There’s controlling the narrative and then there’s whatever it is that the Pentagon is doing.
In case you haven’t been paying very close attention, it has been a wild couple of weeks in both traditional and social media narrative-land since the Department of Defense announced a sweeping new set of requirements for the Pentagon press corps. Threats would probably nearer the mark than requirements. Basically, the new policy is that you can’t ask for info except from the official Pentagon source, and if you even try, they will prosecute you.
Now, ordinarily new organizations would rely on some protection from New York Times vs. United States, a 1970s-era Supreme Court Ruling that considers reporting on legally obtained classified information an act protected by the First Amendment. In this case, however, the DoD has attempted an end-around against that ruling in which they effectively ask the journalists to pre-agree that any disclosure of information not approved by the full chain of command constitutes harm to national security. So basically everyone except Mike Lindell’s personal blogger, OANN, Epoch Times, Info Wars, some right-wing influencers, and like half a dozen Turkish journalists refused to sign and turned in their credentials.

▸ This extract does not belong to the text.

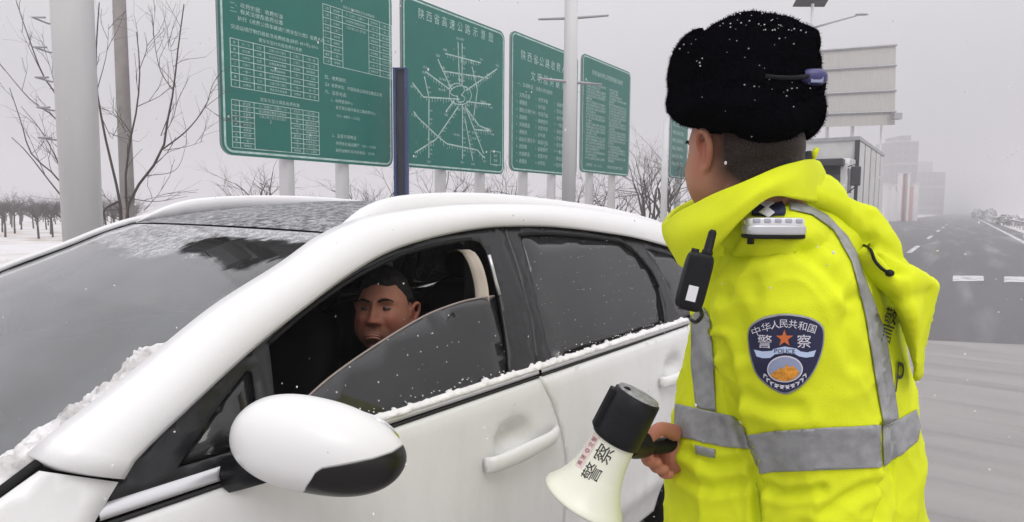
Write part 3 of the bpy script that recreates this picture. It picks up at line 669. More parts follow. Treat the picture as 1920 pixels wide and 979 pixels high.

Of course, DoD wants to frame the rule as a common-sense attempt to keep a lid on loose lips. It doesn’t serve the public interest to have some blogger for Politico running his mouth about an active operation, or to have the New York Times publishing detailed specifications for the electronic countermeasures package on a prototype strategic bomber. Duh. But it’s not as if press members were permitted to just waltz into sensitive compartmentalized information facilities or classified areas. There are millions of Americans with security clearances and at least a million with top-secret clearances, so the idea that this kind of targeted policy is about limiting the dissemination of information that might endanger national security interests or routinely reveal top-secret information about U.S. military assets is absurd. So what’s it about?
· It's about centralizing complete control over every aspect of the narrative presented to Americans about the actions and state of the United States military.
· It’s about doing it in a way that lets the Pentagon maintain plausible deniability about claims of authoritarianism (“they didn’t have to sign - they just had to agree that ever asking anyone a question in any way might constitute a prosecutable offense”).
· It’s about weaponizing a classic form of narrative control (“You don’t want national security to be compromised…do you?”) that will play reasonably well with people who only hear about it casually.
· It’s about capitalizing on years of distrust in media that has been well-earned by hilariously left-wing and progressive newsrooms and even better cultivated by administration officials keen to use every opportunity to refer to the news media as “enemies of the people” and “the enemy within.”
This script will become familiar, I fear, no matter which party is in control: make it seem Democratic, like nothing was explicitly forced on anyone, make it seem like Common Sense, and link it to a very real issue (e.g. media bias) with a lot of symbolic power, and you can get away with just about any degree of authoritarian policy.